Slaughterhouse #57, encre sur papier, 21cm x 30cm, 2014

Le rapport que l’homme entretient avec la violence est le cœur de ma recherche. La cruauté effraye et cela amène à la dissimuler pour ne pas la voir. Au cours des siècles, cette peur a poussé à se conformer à un idéal et a orienté l’être dans une quête de perfection. Mais les conventions sociales, les morales, les croyances, bases pour établir une société structurée, deviennent dangereuses pour la vie quand elles se transforment en aliénation. Dès lors, une cruauté grotesque, conséquence d’une communauté hypocrite et dégénérée, se met en place. Face à ce constat, ma position n’est pas celle d’un juge, mais d’un spectateur amusé.

Slaughterhouse #99, encre d'imprimerie sur mur, 210cm x 300cm, 2016

La faune et la flore, tout particulièrement l’image animale, me servent de vecteur par le biais de leurs pouvoirs symboliques. Elles portent à la sublimation des sentiments. Ma pratique est protéiforme, pourtant, j’attache beaucoup d’importance à produire moi-même mes pièces, même quand elles demandent des compétences techniques que je ne possède pas. En raison de ce manque, je rentre en contact avec des artisans, grâce auxquels je peux acquérir des savoirs manuels. Malgré tout, mes capacités ne pourront jamais égaler celles de mes maîtres. Mes œuvres contiennent donc des imperfections, des défauts et une certaine forme de fragilité que je revendique pleinement.

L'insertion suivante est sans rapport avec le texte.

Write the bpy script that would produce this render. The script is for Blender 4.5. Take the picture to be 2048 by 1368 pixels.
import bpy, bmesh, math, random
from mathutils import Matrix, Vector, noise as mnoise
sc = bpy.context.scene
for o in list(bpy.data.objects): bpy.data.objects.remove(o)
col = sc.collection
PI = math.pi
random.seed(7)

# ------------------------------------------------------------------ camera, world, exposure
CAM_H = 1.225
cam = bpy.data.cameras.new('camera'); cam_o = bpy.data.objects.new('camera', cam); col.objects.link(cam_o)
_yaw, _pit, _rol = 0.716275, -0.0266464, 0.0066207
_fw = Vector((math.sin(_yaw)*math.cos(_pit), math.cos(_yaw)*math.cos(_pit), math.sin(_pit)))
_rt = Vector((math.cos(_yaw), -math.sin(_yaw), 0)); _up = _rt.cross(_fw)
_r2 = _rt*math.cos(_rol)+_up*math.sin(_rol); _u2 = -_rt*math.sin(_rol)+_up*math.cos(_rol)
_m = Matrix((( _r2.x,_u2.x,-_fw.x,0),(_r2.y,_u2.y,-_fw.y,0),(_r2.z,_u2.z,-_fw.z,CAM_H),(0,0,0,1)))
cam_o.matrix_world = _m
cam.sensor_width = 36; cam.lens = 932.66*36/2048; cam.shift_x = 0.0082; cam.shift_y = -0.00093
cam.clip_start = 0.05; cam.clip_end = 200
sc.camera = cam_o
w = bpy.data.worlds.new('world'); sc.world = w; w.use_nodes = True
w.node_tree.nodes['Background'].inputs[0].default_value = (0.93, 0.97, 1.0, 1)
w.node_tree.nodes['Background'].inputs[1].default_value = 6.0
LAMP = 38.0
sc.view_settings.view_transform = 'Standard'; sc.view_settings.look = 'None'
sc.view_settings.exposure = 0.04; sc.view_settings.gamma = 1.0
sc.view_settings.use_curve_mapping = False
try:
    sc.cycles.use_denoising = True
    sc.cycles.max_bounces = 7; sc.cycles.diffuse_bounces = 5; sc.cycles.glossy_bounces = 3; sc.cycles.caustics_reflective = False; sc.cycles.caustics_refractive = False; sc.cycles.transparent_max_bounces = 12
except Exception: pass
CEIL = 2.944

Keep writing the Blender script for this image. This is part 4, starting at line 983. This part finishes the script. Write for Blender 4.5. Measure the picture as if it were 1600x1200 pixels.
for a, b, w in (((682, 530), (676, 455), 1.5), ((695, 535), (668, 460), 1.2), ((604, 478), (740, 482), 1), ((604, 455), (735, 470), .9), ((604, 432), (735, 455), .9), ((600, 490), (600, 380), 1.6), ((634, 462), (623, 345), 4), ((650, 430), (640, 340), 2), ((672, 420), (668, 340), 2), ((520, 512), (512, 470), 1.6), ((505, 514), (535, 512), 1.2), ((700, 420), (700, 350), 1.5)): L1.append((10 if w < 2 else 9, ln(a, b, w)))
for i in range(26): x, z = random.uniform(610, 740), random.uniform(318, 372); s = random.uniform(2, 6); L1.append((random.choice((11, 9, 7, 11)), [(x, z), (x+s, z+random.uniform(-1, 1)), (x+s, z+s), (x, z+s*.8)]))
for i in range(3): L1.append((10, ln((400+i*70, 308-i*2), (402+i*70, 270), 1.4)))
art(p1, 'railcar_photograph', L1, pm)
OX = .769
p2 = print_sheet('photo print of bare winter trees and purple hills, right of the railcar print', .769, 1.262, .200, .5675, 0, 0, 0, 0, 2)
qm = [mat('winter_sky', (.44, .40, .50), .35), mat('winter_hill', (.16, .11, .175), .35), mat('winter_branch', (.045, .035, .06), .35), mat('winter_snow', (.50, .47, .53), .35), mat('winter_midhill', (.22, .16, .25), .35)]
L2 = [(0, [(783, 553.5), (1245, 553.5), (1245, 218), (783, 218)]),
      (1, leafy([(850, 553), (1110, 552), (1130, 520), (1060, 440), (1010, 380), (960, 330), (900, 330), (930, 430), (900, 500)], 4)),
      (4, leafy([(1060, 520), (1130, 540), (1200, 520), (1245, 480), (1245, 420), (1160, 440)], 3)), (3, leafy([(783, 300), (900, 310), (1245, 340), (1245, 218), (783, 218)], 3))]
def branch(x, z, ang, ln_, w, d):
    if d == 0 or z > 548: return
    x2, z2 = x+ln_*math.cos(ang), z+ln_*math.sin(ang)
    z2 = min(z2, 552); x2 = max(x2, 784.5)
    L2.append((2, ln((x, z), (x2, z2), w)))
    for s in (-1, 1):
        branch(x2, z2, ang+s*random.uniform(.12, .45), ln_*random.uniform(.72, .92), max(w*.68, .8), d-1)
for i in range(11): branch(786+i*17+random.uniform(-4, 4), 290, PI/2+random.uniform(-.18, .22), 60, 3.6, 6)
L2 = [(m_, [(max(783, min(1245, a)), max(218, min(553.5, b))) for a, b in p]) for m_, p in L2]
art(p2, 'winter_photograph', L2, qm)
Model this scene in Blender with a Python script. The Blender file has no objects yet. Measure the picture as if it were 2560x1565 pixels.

Selon le projet que je développe, je m’approche pour ensuite plonger, quotidiennement, dans l’univers de différentes tribus de société, collectifs d’individus qui se réunissent autour d’un intérêt commun : danseurs tribales, cavaliers, éleveurs, sportifs, paysans, chasseurs, bourgeoisie... Chaque groupe représente un monde bien particulier avec ses formes plastiques, ses règles, ses liens et ses codes. Ces caractéristiques nourrissent en profondeur mon travail.